RECORDED DATA =
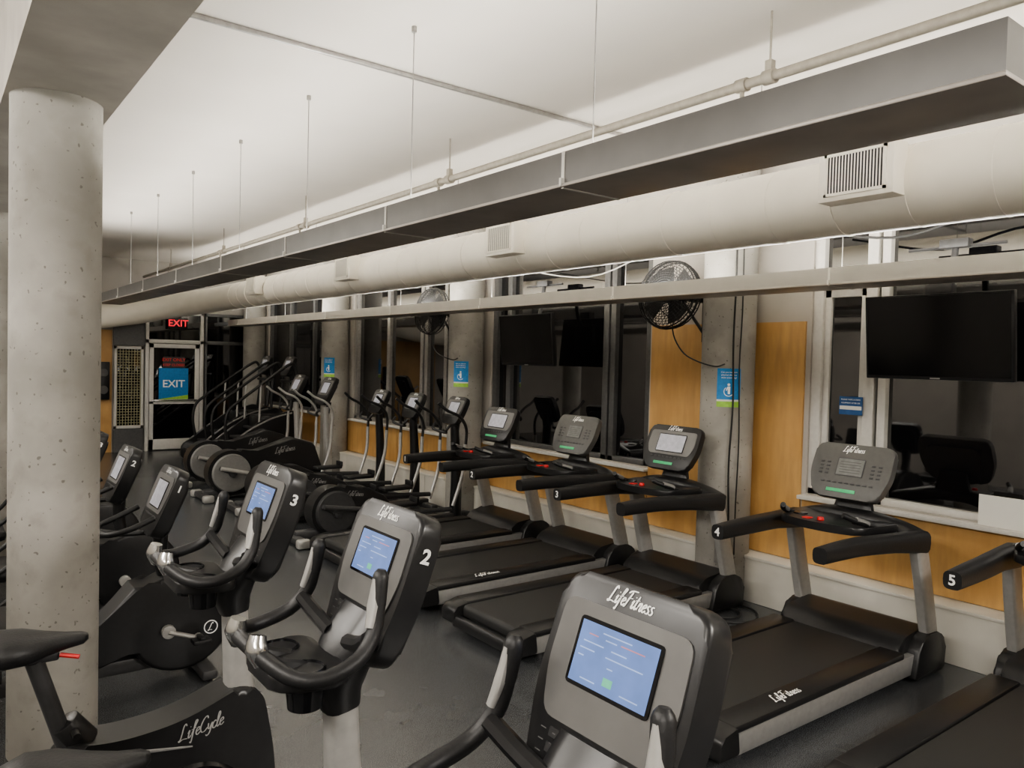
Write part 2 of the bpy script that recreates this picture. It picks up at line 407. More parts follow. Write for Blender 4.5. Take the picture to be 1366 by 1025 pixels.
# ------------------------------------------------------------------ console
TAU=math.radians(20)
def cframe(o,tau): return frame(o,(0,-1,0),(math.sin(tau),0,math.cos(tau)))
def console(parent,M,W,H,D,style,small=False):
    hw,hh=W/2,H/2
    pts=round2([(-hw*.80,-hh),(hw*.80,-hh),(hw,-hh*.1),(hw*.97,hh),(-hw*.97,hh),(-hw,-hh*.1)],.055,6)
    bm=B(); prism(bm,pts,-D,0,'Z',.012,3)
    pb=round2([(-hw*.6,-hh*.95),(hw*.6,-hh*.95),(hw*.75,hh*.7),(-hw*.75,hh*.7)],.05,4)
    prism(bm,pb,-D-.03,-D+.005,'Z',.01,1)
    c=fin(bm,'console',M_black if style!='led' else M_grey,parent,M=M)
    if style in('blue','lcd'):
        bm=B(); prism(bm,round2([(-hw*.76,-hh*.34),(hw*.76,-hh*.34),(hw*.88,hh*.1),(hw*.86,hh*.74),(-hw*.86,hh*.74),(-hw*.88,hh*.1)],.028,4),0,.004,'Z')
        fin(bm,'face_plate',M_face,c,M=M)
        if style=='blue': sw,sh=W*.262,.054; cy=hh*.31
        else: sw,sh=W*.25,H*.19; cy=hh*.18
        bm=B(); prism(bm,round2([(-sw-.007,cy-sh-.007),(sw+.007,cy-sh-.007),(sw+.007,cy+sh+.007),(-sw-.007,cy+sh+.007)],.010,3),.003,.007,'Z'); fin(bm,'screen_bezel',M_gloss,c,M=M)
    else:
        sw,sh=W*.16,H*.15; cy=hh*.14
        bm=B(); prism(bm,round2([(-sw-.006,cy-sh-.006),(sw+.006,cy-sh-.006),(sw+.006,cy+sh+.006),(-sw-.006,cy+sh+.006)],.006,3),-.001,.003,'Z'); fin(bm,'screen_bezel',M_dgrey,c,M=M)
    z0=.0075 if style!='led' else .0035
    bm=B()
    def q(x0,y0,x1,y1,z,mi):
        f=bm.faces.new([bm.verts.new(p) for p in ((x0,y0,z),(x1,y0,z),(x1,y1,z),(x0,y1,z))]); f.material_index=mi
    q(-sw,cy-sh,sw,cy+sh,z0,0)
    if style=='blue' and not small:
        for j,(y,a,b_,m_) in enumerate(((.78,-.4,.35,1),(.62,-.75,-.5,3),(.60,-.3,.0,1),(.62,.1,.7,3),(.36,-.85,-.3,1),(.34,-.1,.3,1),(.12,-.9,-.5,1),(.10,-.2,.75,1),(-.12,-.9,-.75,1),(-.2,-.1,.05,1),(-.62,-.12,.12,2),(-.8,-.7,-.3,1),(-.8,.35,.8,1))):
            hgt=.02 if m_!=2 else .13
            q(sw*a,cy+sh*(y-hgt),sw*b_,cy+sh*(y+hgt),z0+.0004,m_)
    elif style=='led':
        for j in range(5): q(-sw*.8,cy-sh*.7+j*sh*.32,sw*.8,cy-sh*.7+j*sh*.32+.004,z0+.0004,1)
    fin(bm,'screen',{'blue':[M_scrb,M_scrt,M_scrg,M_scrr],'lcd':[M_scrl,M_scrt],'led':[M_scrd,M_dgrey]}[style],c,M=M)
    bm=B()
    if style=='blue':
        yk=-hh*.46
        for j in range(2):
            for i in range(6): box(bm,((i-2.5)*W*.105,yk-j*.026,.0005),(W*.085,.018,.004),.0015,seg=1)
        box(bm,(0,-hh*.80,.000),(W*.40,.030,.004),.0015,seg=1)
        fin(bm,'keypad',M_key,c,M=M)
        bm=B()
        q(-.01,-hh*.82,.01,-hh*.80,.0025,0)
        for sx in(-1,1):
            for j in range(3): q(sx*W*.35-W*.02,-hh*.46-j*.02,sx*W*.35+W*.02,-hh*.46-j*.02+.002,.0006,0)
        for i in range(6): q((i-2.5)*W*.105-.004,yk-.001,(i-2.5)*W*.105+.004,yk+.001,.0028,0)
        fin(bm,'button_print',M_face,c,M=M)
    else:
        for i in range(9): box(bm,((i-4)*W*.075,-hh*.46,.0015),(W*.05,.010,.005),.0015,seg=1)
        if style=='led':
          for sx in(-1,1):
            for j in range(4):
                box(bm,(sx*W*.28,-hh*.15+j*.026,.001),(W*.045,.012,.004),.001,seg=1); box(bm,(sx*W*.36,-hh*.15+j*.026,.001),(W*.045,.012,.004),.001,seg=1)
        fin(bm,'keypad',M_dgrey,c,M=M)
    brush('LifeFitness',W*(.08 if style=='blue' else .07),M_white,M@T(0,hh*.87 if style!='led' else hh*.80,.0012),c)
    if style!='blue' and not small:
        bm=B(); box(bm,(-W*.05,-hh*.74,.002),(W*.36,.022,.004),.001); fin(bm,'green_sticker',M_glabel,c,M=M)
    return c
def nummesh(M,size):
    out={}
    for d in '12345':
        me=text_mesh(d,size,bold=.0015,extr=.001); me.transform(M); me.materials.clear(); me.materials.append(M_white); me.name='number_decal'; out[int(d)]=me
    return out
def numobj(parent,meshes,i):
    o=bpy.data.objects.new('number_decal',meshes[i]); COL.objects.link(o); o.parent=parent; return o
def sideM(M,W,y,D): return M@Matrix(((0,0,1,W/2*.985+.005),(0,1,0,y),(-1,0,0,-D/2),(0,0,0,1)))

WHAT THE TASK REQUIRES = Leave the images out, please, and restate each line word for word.

OUTPUT OF THE EXERCISE =
Write part 2 of the bpy script that recreates this picture. It picks up at line 407. More parts follow. Write for Blender 4.5. Take the picture to be 1366 by 1025 pixels.
# ------------------------------------------------------------------ console
TAU=math.radians(20)
def cframe(o,tau): return frame(o,(0,-1,0),(math.sin(tau),0,math.cos(tau)))
def console(parent,M,W,H,D,style,small=False):
    hw,hh=W/2,H/2
    pts=round2([(-hw*.80,-hh),(hw*.80,-hh),(hw,-hh*.1),(hw*.97,hh),(-hw*.97,hh),(-hw,-hh*.1)],.055,6)
    bm=B(); prism(bm,pts,-D,0,'Z',.012,3)
    pb=round2([(-hw*.6,-hh*.95),(hw*.6,-hh*.95),(hw*.75,hh*.7),(-hw*.75,hh*.7)],.05,4)
    prism(bm,pb,-D-.03,-D+.005,'Z',.01,1)
    c=fin(bm,'console',M_black if style!='led' else M_grey,parent,M=M)
    if style in('blue','lcd'):
        bm=B(); prism(bm,round2([(-hw*.76,-hh*.34),(hw*.76,-hh*.34),(hw*.88,hh*.1),(hw*.86,hh*.74),(-hw*.86,hh*.74),(-hw*.88,hh*.1)],.028,4),0,.004,'Z')
        fin(bm,'face_plate',M_face,c,M=M)
        if style=='blue': sw,sh=W*.262,.054; cy=hh*.31
        else: sw,sh=W*.25,H*.19; cy=hh*.18
        bm=B(); prism(bm,round2([(-sw-.007,cy-sh-.007),(sw+.007,cy-sh-.007),(sw+.007,cy+sh+.007),(-sw-.007,cy+sh+.007)],.010,3),.003,.007,'Z'); fin(bm,'screen_bezel',M_gloss,c,M=M)
    else:
        sw,sh=W*.16,H*.15; cy=hh*.14
        bm=B(); prism(bm,round2([(-sw-.006,cy-sh-.006),(sw+.006,cy-sh-.006),(sw+.006,cy+sh+.006),(-sw-.006,cy+sh+.006)],.006,3),-.001,.003,'Z'); fin(bm,'screen_bezel',M_dgrey,c,M=M)
    z0=.0075 if style!='led' else .0035
    bm=B()
    def q(x0,y0,x1,y1,z,mi):
        f=bm.faces.new([bm.verts.new(p) for p in ((x0,y0,z),(x1,y0,z),(x1,y1,z),(x0,y1,z))]); f.material_index=mi
    q(-sw,cy-sh,sw,cy+sh,z0,0)
    if style=='blue' and not small:
        for j,(y,a,b_,m_) in enumerate(((.78,-.4,.35,1),(.62,-.75,-.5,3),(.60,-.3,.0,1),(.62,.1,.7,3),(.36,-.85,-.3,1),(.34,-.1,.3,1),(.12,-.9,-.5,1),(.10,-.2,.75,1),(-.12,-.9,-.75,1),(-.2,-.1,.05,1),(-.62,-.12,.12,2),(-.8,-.7,-.3,1),(-.8,.35,.8,1))):
            hgt=.02 if m_!=2 else .13
            q(sw*a,cy+sh*(y-hgt),sw*b_,cy+sh*(y+hgt),z0+.0004,m_)
    elif style=='led':
        for j in range(5): q(-sw*.8,cy-sh*.7+j*sh*.32,sw*.8,cy-sh*.7+j*sh*.32+.004,z0+.0004,1)
    fin(bm,'screen',{'blue':[M_scrb,M_scrt,M_scrg,M_scrr],'lcd':[M_scrl,M_scrt],'led':[M_scrd,M_dgrey]}[style],c,M=M)
    bm=B()
    if style=='blue':
        yk=-hh*.46
        for j in range(2):
            for i in range(6): box(bm,((i-2.5)*W*.105,yk-j*.026,.0005),(W*.085,.018,.004),.0015,seg=1)
        box(bm,(0,-hh*.80,.000),(W*.40,.030,.004),.0015,seg=1)
        fin(bm,'keypad',M_key,c,M=M)
        bm=B()
        q(-.01,-hh*.82,.01,-hh*.80,.0025,0)
        for sx in(-1,1):
            for j in range(3): q(sx*W*.35-W*.02,-hh*.46-j*.02,sx*W*.35+W*.02,-hh*.46-j*.02+.002,.0006,0)
        for i in range(6): q((i-2.5)*W*.105-.004,yk-.001,(i-2.5)*W*.105+.004,yk+.001,.0028,0)
        fin(bm,'button_print',M_face,c,M=M)
    else:
        for i in range(9): box(bm,((i-4)*W*.075,-hh*.46,.0015),(W*.05,.010,.005),.0015,seg=1)
        if style=='led':
          for sx in(-1,1):
            for j in range(4):
                box(bm,(sx*W*.28,-hh*.15+j*.026,.001),(W*.045,.012,.004),.001,seg=1); box(bm,(sx*W*.36,-hh*.15+j*.026,.001),(W*.045,.012,.004),.001,seg=1)
        fin(bm,'keypad',M_dgrey,c,M=M)
    brush('LifeFitness',W*(.08 if style=='blue' else .07),M_white,M@T(0,hh*.87 if style!='led' else hh*.80,.0012),c)
    if style!='blue' and not small:
        bm=B(); box(bm,(-W*.05,-hh*.74,.002),(W*.36,.022,.004),.001); fin(bm,'green_sticker',M_glabel,c,M=M)
    return c
def nummesh(M,size):
    out={}
    for d in '12345':
        me=text_mesh(d,size,bold=.0015,extr=.001); me.transform(M); me.materials.clear(); me.materials.append(M_white); me.name='number_decal'; out[int(d)]=me
    return out
def numobj(parent,meshes,i):
    o=bpy.data.objects.new('number_decal',meshes[i]); COL.objects.link(o); o.parent=parent; return o
def sideM(M,W,y,D): return M@Matrix(((0,0,1,W/2*.985+.005),(0,1,0,y),(-1,0,0,-D/2),(0,0,0,1)))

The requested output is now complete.